Gli unici che possono documentare la situazione sono i giornalisti palestinesi che si trovano sul posto e che stanno facendo un lavoro incredibile. Vedere come i media si stanno facendo portavoce dell’esercito israeliano è veramente triste, oltre che contrario alla deontologia.
Ma come hai detto c’è un cambiamento: in Italia fatica ancora ad arrivare, ma all’estero è già più preponderante. In questo senso è fondamentale l’azione dei gruppi di pressione dal basso. Per esempio in America ci sono gruppi e associazioni che stanno facendo un lavoro molto importante. Anche in Italia sta arrivando questa tendenza: ci sono gruppi come i Giovani Palestinesi d’Italia che fanno un lavoro incredibile. Per esempio hanno lanciato una petizione contro il servizio pubblico per il modo di fare informazione sulle vicende di questi giorni, oltre che varie manifestazioni. Questi segnali sono molto importanti perché uno dei pilastri su cui si fonda lo stato di Israele è l’impianto della propaganda. Qualsiasi azione che vada a smontare l’immagine che Israele vuole dare di sé e ricostruisca la verità è fondamentale.

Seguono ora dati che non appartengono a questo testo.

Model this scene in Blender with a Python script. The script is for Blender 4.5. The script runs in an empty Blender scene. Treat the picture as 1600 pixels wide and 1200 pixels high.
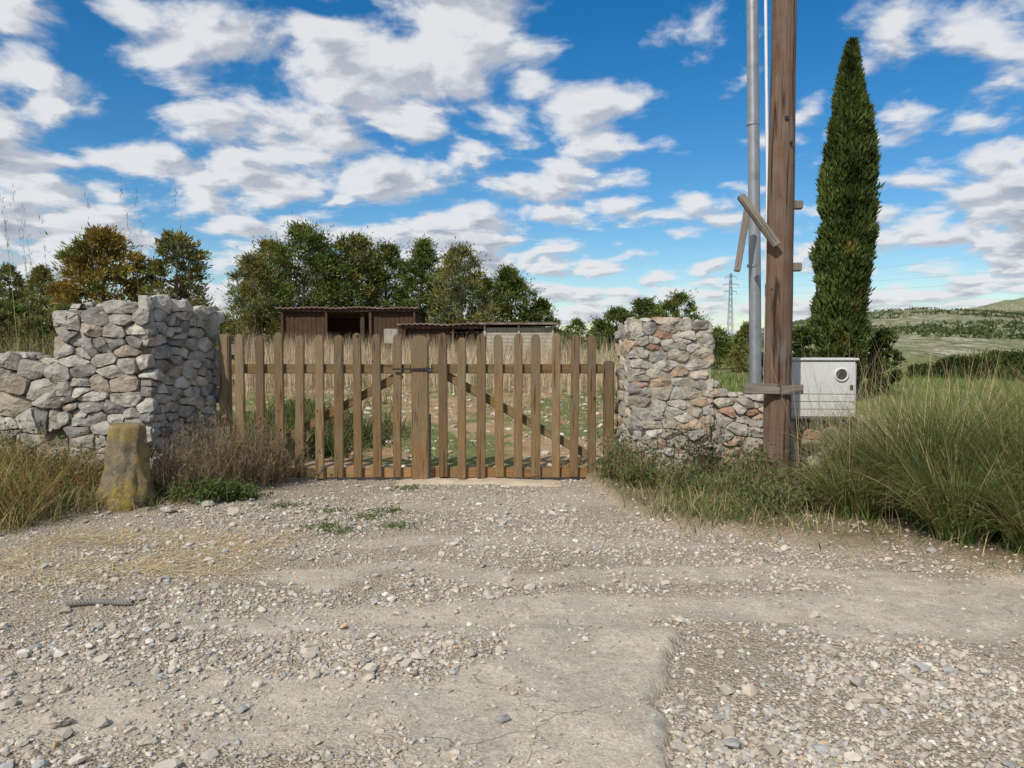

Molto spesso si sente dire che dobbiamo dare voce al popolo palestinese, ma i palestinesi ce l’hanno una voce ed è molto articolata. Ci sono intellettuali raffinati, sono uno dei popoli più scolarizzati al mondo. Noi possiamo solo amplificare la voce dei palestinesi. Non dobbiamo offrire soluzioni, dobbiamo recepire le loro tendenze e agire presso le sedi competenti affinché venga ripristinata la verità. E dopo tanti anni sto vedendo che dei segnali di cambiamento ci sono.